• Trading was slow due to the Jewish Holiday
  • Prices drifted lower anticipating a decision on interest rates on Thursday
  • Oil was down, and some oil stocks are trading for pennies on the dollar
  • waiting_for_yellen

    The Federal Reserve decision on whether to raise interest rates by .25% happens Thursday afternoon on the East Coast. Meanwhile, traders are quietly selling out of speculative issues and raising cash, to be ready for whatever happens.

    Stocks went down to nearly their closing price within the first half-hour of trading, then bounced up-and-down from there all day. On the day the Dow (INDEX:DJI) was down 62.13 or .38% to finish at 16,371, the S&P (INDEX:SPX) was down 8.02 or .41% to finish at 1,953, and the Nasdaq (INDEX:COMP) was down 16.58 or .34% to finish at 4,806.
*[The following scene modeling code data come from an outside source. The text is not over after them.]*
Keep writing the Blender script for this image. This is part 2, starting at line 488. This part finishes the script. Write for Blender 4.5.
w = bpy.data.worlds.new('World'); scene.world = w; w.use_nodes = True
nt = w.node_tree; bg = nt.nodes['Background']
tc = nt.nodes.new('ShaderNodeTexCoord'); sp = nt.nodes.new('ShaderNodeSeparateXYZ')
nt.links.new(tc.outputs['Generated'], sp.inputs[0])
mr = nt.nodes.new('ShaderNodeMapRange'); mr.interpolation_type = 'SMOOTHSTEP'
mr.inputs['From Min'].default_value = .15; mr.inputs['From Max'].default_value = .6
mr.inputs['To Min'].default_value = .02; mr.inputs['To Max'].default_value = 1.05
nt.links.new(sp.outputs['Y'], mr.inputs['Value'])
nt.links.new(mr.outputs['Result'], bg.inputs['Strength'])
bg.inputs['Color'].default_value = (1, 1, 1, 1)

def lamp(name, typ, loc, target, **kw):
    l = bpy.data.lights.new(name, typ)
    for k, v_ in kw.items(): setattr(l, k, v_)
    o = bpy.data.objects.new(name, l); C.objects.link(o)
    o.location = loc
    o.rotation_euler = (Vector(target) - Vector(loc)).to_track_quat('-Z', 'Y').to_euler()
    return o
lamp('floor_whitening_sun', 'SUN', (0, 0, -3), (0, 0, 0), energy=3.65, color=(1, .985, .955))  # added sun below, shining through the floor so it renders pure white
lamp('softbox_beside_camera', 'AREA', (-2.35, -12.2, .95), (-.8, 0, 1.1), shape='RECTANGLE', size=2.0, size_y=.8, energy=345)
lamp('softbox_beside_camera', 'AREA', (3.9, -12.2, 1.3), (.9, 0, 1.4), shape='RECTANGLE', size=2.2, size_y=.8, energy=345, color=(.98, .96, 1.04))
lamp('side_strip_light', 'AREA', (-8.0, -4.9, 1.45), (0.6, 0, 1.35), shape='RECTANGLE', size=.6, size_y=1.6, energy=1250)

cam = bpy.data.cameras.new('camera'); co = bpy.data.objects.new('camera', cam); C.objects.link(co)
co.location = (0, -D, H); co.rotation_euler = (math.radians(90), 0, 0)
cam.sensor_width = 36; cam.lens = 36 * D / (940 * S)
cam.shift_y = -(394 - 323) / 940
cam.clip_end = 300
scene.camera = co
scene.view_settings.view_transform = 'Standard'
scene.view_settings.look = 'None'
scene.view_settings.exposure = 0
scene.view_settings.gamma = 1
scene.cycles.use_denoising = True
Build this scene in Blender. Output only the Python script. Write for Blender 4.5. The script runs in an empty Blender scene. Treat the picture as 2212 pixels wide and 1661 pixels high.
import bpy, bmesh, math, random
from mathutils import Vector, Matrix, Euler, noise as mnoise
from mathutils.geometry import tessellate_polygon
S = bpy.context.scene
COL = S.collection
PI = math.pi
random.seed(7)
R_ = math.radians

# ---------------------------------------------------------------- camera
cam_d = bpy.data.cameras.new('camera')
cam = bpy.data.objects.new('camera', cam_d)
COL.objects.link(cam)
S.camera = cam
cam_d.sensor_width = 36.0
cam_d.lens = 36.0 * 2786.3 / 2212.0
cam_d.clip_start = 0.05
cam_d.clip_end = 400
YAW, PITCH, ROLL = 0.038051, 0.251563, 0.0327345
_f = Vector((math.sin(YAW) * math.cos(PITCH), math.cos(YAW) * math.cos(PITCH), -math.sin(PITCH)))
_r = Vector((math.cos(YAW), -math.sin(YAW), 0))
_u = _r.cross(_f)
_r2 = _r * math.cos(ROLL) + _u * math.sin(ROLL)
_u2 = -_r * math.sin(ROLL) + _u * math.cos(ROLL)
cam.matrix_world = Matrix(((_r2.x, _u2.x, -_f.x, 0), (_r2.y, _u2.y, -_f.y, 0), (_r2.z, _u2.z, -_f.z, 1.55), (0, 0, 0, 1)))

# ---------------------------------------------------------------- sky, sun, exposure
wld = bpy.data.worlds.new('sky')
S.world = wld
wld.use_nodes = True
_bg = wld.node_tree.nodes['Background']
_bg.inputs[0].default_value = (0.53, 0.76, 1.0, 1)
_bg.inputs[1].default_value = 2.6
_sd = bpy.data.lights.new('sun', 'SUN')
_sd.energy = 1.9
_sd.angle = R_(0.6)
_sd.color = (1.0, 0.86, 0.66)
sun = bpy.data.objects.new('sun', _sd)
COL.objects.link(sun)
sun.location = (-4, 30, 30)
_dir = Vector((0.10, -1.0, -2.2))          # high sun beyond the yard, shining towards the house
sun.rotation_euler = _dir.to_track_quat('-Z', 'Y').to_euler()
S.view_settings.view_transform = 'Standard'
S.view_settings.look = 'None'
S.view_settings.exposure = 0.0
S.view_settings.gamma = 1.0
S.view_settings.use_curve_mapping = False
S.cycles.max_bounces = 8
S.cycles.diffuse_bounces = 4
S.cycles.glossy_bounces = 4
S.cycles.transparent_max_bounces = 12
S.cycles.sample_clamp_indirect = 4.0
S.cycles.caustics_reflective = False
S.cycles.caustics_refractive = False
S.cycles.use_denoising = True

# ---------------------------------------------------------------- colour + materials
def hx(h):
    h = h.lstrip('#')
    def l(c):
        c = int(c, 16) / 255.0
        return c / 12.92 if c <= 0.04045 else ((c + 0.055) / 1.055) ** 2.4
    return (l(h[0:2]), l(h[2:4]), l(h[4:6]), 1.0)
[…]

    Most of the big tech stocks fell about 1%, including Amazon.com (NASDAQ:AMZN), Microsoft (NASDAQ:MSFT), IBM (NYSE:IBM) and Oracle (NYSE:ORCL). An exception was Apple (NASDAQ:AAPL), which finished up almost 1% after telling investors that demand for its new iPhone 6s phones is strong.

    Tesla Gets a Boost

    It wasn’t all bad news. Tesla (NASDAQ:TSLA) rose 1.18%, or $2.95 per share, to finish at $253.19. The move was purely speculative. Most of the news around the stock was bad, about German and Chinese automakers gunning for it, and Google (NASDAQ:GOOGL) (NASDAQ:GOOG) hiring a former Audi executive, Jeff Krafcik, to run its self-driving car efforts. Krafcik’s most recent job was at TrueCar, a Web site that claims to find accurate prices on used cars.

    The only theory that makes sense, other than the Los Angeles cops buying some Tesla police cars, is that the moves by rivals, taken together, represent validation for the ideas of electric and self-driving vehicles, and an acknowledgement that Tesla now leads in the former category.

    Currencies and Oil

    The dollar mostly drifted, losing .14% against the Euro, .34% against the Japanese Yen, .02% against the British pound and even .06% against the Canadian dollar.